Im großen und ganzen hatte ich ziemlich viel Glück gehabt. Der Berliner Herbst war der wärmste seit Beginn der Wetteraufzeichnungen und der Winter war auch ziemlich mild.

Aber das Problem stellt sich schon: Was tut man einen ganzen Winter lang auf sechs Quadratmetern? Man kann nicht drei Monate lang ununterbrochen meditieren. Ich jedenfalls nicht, ich schaffe da keine drei Minuten. Der Plan war ja eigentlich: Im Sommer rumfahren und Zeugs erleben, im Winter die Internetseite in den Laptop tippsen. Der ging gnadenlos daneben, solartechnisch gesehen, diese Laptops verbrauchen ziemlich viel Strom und den brachten sogar meine drei Solarzellen nicht.

Aber auch da hatte ich Glück. Ein Kumpel von mir war Bassist in einer Neil-Young-Cover-Band und die suchte einen neuen Gitarristen. Da Gitarrespielen schon immer mein Hobby war und ich das ausreichend gut kann, wurde ich engagiert und hatte viel Beschäftigung damit, die ganzen Lieders zu üben. Kannte ich fast alle nicht, ich bin kein großartiger Fan von Neil Young. Eigentlich mag ich den überhaupt nicht. Aber was tut man nicht alles wegen Langeweile und Geld. Jedenfalls saß ich viele Wochen lang gemütlich vor dem knisterndem Aztekenofen und zupfte auf meiner Klampfe rum. Recht viel romantischer ging es kaum.

Und auch das Kochproblem wurde gelöst.
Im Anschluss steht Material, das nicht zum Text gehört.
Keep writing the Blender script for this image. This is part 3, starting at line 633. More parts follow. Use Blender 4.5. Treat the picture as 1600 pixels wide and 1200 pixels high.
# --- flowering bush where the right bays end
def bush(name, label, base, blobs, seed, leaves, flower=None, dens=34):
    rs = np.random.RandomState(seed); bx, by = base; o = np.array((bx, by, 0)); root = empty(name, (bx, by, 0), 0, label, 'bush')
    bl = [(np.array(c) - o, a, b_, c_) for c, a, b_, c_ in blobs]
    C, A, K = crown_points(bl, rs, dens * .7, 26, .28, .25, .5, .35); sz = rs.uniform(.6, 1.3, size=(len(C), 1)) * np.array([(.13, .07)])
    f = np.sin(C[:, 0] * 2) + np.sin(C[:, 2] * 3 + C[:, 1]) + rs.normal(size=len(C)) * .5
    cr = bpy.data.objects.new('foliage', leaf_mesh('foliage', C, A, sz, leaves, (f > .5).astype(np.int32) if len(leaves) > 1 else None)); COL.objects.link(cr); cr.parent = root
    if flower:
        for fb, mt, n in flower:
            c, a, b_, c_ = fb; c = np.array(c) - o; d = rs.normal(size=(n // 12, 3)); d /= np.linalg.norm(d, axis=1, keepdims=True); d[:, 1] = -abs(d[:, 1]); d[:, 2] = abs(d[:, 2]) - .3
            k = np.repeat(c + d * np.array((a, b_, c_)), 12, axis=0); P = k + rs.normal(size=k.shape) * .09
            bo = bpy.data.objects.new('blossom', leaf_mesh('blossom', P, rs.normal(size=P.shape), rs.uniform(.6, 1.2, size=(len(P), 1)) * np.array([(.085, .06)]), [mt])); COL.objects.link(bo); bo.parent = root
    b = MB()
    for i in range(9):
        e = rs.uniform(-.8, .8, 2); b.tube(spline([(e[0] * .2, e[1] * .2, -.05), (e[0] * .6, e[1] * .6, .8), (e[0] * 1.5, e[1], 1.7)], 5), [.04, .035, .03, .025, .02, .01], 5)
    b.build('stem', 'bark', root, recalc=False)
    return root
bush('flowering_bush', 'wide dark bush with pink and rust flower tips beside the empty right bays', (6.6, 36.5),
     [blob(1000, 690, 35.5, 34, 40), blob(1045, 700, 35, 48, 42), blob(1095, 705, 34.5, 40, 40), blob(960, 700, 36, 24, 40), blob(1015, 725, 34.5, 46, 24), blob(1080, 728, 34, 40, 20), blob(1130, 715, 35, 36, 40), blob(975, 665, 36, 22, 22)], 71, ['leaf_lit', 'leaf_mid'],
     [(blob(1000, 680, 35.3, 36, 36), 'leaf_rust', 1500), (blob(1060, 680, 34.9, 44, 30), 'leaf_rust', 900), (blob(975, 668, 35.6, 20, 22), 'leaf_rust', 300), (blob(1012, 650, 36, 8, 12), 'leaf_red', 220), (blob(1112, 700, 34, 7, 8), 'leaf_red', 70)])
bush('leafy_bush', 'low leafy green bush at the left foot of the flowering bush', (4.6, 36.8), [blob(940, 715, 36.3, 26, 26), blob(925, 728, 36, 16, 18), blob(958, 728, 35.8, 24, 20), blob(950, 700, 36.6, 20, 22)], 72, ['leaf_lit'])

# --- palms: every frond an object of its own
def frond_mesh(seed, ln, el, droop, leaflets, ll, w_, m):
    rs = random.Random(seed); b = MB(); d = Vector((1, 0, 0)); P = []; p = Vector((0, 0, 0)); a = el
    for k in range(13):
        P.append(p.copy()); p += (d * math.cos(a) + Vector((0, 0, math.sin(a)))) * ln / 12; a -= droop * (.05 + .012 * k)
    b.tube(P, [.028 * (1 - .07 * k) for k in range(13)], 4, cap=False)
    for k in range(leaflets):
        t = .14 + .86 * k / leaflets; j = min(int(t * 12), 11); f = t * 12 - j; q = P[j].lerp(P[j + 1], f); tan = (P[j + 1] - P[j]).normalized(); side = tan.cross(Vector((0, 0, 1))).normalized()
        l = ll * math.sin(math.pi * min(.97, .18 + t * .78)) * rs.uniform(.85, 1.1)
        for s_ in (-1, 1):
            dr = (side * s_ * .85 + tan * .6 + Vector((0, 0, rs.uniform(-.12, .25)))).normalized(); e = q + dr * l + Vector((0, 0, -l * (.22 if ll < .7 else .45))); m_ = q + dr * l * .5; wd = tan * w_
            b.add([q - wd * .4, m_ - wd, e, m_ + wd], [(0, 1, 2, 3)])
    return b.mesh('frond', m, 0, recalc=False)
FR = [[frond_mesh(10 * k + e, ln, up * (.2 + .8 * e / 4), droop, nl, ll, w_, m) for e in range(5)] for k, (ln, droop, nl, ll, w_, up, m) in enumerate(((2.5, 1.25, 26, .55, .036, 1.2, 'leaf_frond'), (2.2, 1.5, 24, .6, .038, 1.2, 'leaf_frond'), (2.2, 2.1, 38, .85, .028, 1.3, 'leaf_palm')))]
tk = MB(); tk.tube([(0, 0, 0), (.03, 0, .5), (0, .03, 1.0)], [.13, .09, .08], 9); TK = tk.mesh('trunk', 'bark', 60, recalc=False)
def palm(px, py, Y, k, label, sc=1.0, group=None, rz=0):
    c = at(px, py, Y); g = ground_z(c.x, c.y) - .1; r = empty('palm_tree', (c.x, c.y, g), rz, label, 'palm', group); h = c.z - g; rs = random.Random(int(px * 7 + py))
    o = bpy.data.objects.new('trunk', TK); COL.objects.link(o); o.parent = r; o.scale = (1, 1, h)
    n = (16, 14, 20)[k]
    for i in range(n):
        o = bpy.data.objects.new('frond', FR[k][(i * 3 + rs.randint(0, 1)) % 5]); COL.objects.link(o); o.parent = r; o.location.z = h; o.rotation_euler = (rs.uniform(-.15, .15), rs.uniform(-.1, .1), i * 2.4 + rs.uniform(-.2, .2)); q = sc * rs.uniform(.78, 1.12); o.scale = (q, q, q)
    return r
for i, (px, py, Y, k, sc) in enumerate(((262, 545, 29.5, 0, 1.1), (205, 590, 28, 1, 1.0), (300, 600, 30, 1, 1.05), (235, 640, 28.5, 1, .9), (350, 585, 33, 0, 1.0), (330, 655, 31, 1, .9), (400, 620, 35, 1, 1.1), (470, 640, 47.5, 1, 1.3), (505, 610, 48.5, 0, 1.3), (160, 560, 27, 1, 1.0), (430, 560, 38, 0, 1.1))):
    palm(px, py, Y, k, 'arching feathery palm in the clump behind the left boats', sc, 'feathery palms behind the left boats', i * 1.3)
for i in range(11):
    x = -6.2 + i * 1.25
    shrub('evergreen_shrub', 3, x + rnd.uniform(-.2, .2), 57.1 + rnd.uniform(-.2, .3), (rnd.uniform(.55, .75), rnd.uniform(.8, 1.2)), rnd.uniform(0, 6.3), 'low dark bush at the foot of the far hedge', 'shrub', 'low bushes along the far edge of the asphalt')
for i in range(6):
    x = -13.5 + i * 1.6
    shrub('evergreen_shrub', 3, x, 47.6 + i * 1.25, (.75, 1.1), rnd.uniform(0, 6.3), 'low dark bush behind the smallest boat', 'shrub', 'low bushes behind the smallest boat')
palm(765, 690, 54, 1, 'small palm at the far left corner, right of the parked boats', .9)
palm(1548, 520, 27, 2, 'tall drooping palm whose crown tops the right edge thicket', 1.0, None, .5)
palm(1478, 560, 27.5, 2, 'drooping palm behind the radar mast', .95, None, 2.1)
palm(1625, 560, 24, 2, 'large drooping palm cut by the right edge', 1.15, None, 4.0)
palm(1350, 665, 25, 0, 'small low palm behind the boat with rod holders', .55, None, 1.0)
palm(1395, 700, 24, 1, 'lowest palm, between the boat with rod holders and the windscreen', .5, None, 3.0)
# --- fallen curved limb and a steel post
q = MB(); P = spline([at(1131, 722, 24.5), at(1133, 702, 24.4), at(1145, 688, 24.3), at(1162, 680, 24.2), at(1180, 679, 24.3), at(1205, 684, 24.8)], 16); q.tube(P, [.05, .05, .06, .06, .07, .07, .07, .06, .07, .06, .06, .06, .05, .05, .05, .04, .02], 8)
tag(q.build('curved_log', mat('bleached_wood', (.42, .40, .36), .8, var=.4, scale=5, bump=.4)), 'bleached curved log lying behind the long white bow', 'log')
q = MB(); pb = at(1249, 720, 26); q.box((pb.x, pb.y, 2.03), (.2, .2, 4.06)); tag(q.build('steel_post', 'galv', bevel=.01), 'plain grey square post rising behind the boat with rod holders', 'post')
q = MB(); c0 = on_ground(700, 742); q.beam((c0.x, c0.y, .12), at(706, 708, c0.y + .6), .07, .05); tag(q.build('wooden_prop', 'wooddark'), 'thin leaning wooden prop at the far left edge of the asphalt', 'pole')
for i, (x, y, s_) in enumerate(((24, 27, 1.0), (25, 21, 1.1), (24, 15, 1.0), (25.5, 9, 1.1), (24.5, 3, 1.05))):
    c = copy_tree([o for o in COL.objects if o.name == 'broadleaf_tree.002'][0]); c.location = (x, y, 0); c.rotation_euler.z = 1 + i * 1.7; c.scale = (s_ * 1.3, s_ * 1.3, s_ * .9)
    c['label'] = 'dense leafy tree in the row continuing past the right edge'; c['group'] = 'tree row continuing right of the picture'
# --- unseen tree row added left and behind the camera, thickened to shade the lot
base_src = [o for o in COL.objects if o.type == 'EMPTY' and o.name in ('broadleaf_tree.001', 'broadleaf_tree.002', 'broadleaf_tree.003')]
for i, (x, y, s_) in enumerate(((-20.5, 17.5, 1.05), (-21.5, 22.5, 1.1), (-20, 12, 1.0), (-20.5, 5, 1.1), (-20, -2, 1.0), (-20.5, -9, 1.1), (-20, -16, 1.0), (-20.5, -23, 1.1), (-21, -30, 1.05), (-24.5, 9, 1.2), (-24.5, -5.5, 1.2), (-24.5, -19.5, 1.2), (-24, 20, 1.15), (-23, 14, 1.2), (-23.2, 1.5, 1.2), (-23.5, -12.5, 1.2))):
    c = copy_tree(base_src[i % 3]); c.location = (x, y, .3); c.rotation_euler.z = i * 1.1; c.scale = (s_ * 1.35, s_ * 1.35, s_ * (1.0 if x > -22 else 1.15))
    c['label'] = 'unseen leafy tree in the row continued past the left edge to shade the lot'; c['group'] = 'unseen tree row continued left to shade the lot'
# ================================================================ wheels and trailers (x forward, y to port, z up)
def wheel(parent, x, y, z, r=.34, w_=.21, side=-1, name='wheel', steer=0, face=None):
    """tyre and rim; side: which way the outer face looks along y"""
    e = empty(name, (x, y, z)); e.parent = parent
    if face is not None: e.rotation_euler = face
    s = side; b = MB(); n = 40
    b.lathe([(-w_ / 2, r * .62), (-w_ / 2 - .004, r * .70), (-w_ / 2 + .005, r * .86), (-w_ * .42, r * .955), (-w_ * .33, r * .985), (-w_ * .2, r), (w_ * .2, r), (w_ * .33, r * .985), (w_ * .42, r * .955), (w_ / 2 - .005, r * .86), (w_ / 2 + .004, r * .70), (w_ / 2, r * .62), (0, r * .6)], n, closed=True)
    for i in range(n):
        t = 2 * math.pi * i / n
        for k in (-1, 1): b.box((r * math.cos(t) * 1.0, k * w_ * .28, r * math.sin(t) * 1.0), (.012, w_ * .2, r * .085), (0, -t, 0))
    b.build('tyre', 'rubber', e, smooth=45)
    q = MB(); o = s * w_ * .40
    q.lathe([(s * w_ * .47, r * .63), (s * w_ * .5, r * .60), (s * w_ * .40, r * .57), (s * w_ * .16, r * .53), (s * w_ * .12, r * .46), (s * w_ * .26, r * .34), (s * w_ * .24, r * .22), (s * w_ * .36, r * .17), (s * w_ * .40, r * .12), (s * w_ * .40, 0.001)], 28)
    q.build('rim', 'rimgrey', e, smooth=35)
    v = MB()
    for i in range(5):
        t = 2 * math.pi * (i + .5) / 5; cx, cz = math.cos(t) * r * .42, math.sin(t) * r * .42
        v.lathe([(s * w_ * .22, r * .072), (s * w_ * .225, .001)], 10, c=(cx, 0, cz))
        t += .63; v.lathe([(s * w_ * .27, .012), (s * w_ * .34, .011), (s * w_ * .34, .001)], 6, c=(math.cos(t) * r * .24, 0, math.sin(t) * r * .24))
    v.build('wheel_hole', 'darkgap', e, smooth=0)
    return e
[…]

Diese normalen Spirituskocher können zwar Wasser zum Kochen bringen, aber zum Schnitzel braten erzeugen sie einfach nicht genügend Hitze. Für einen Kasten Bier gab mir Bernd aus seinem "Archiv" einen alten Schiffs-Spirituskocher. Normalerweise sind diese Dinger ja unglaublich teuer und ich hatte mir immer gedacht, wozu über 100 Euros für einen Spirituskocher ausgeben, wenn du sie bei Ebay auch für 20 Euros kriegst? Aber der Unterschied macht sich bemerkbar. Diese Schiffskocher sind wie durch ein Wunder einfach viel leistungsfähiger als die normalen.